▶ _Work to do_
Every line of the material is to be quoted verbatim, minus the pictures.

======== Collected material

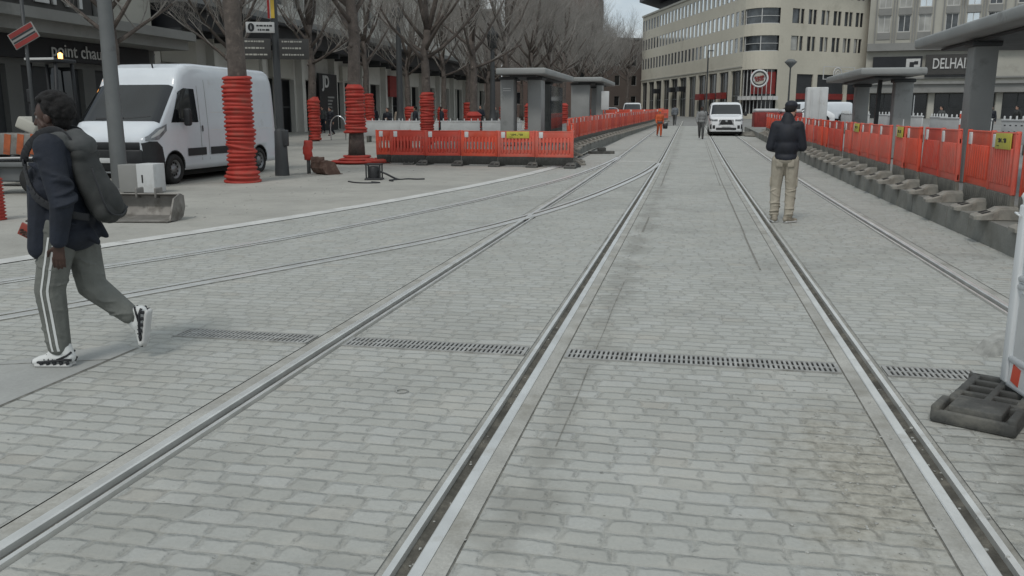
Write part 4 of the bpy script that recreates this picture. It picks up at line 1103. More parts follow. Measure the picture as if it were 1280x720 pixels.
car = dict(L=4.4, W=1.8, zb=.22, zt=.9, tum=.2, n=4.5, wr=.32, wheels=(.85, 3.5), mirror=(1.35, .95), mh=.16, ys=[0, .04, .1, .2, .4, .7, 1.0, 1.3, 1.6, 1.9, 2.2, 2.8, 3.4, 3.8, 4.1, 4.35, 4.4],
    top=[(0, .68), (.1, .78), (1.0, .98), (1.9, 1.44), (2.5, 1.5), (3.3, 1.44), (4.1, 1.05), (4.4, .85)], hw=[(0, .82), (.1, .92), (.5, 1.), (4., 1.), (4.4, .9)],
    side=[('side_window', [(1.35, .98), (1.95, 1.36), (3.0, 1.38), (3.5, 1.0)], 'carglass')], topp=[('windscreen', [(-.66, 1.1), (.66, 1.1), (.56, 1.82), (-.56, 1.82)], 'carglass')],
    front=[('grille', (0, 0, .55), (.9, .05, .16), 'blackplastic', .02), ('headlight', (-.62, .03, .68), (.34, .08, .12), 'lampglass', .03), ('headlight', (.62, .03, .68), (.34, .08, .12), 'lampglass', .03)])
vehicle('white_van', 'white van with its windscreen showing above the far end of the left red barriers', 'van', (-6.05, 92., gz(92)), .05, mid, M['van2'])
vehicle('parked_car', 'pale car half hidden left of the van beyond the left red barriers', 'car', (-8.2, 93., gz(93)), .1, car, M['van2'])
vehicle('white_van', 'white van parked on the far right, facing left, behind the white barriers', 'van', (8.3, 92., gz(92)), R(-82), mid, M['van'], )
vehicle('white_van', 'second white van parked on the far right behind the van facing left', 'van', (11.2, 96, gz(96)), R(-80), mid, M['van'])
vehicle('parked_car', 'white car parked in front of the far right vans', 'car', (8.6, 86, gz(86)), R(-86), car, M['van2'])

# ------------------------------------------------------------------ small loader at the left edge
t = thing('wheel_loader', 'small dark wheel loader with an open cab left of the white van', 'loader', (-15.1, 18.5, 0), R(2)); t.scale = (.72, .72, 1.06)
for (x, y) in ((-.62, -.9), (.62, -.9), (-.62, .95), (.62, .95)):
    T = Matrix.Translation((x, y, .44)) @ Matrix.Rotation(R(90) * (1 if x > 0 else -1), 4, 'Y')
    w = MB(); r = .44; w.lathe([(r * .5, -.15), (r * .9, -.16), (r, -.1), (r, .1), (r * .9, .16), (r * .5, .15)], 24, M=T)
    for q in range(18):
        an = q * math.pi / 9; w.box(T @ Vector((r * math.cos(an), r * math.sin(an), .0)), (.28, .05, .05), mat=Matrix.Rotation(-an, 4, 'X'))
    wo = w.build('wheel', M['tyre'], t); w = MB(); w.lathe([(r * .52, .14), (r * .4, .08), (.06, .10), (0, .10)], 16, M=T); w.build('rim', M['iron'], wo)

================

▶ _Output of the task_
Write part 4 of the bpy script that recreates this picture. It picks up at line 1103. More parts follow. Measure the picture as if it were 1280x720 pixels.
car = dict(L=4.4, W=1.8, zb=.22, zt=.9, tum=.2, n=4.5, wr=.32, wheels=(.85, 3.5), mirror=(1.35, .95), mh=.16, ys=[0, .04, .1, .2, .4, .7, 1.0, 1.3, 1.6, 1.9, 2.2, 2.8, 3.4, 3.8, 4.1, 4.35, 4.4],
    top=[(0, .68), (.1, .78), (1.0, .98), (1.9, 1.44), (2.5, 1.5), (3.3, 1.44), (4.1, 1.05), (4.4, .85)], hw=[(0, .82), (.1, .92), (.5, 1.), (4., 1.), (4.4, .9)],
    side=[('side_window', [(1.35, .98), (1.95, 1.36), (3.0, 1.38), (3.5, 1.0)], 'carglass')], topp=[('windscreen', [(-.66, 1.1), (.66, 1.1), (.56, 1.82), (-.56, 1.82)], 'carglass')],
    front=[('grille', (0, 0, .55), (.9, .05, .16), 'blackplastic', .02), ('headlight', (-.62, .03, .68), (.34, .08, .12), 'lampglass', .03), ('headlight', (.62, .03, .68), (.34, .08, .12), 'lampglass', .03)])
vehicle('white_van', 'white van with its windscreen showing above the far end of the left red barriers', 'van', (-6.05, 92., gz(92)), .05, mid, M['van2'])
vehicle('parked_car', 'pale car half hidden left of the van beyond the left red barriers', 'car', (-8.2, 93., gz(93)), .1, car, M['van2'])
vehicle('white_van', 'white van parked on the far right, facing left, behind the white barriers', 'van', (8.3, 92., gz(92)), R(-82), mid, M['van'], )
vehicle('white_van', 'second white van parked on the far right behind the van facing left', 'van', (11.2, 96, gz(96)), R(-80), mid, M['van'])
vehicle('parked_car', 'white car parked in front of the far right vans', 'car', (8.6, 86, gz(86)), R(-86), car, M['van2'])

# ------------------------------------------------------------------ small loader at the left edge
t = thing('wheel_loader', 'small dark wheel loader with an open cab left of the white van', 'loader', (-15.1, 18.5, 0), R(2)); t.scale = (.72, .72, 1.06)
for (x, y) in ((-.62, -.9), (.62, -.9), (-.62, .95), (.62, .95)):
    T = Matrix.Translation((x, y, .44)) @ Matrix.Rotation(R(90) * (1 if x > 0 else -1), 4, 'Y')
    w = MB(); r = .44; w.lathe([(r * .5, -.15), (r * .9, -.16), (r, -.1), (r, .1), (r * .9, .16), (r * .5, .15)], 24, M=T)
    for q in range(18):
        an = q * math.pi / 9; w.box(T @ Vector((r * math.cos(an), r * math.sin(an), .0)), (.28, .05, .05), mat=Matrix.Rotation(-an, 4, 'X'))
    wo = w.build('wheel', M['tyre'], t); w = MB(); w.lathe([(r * .52, .14), (r * .4, .08), (.06, .10), (0, .10)], 16, M=T); w.build('rim', M['iron'], wo)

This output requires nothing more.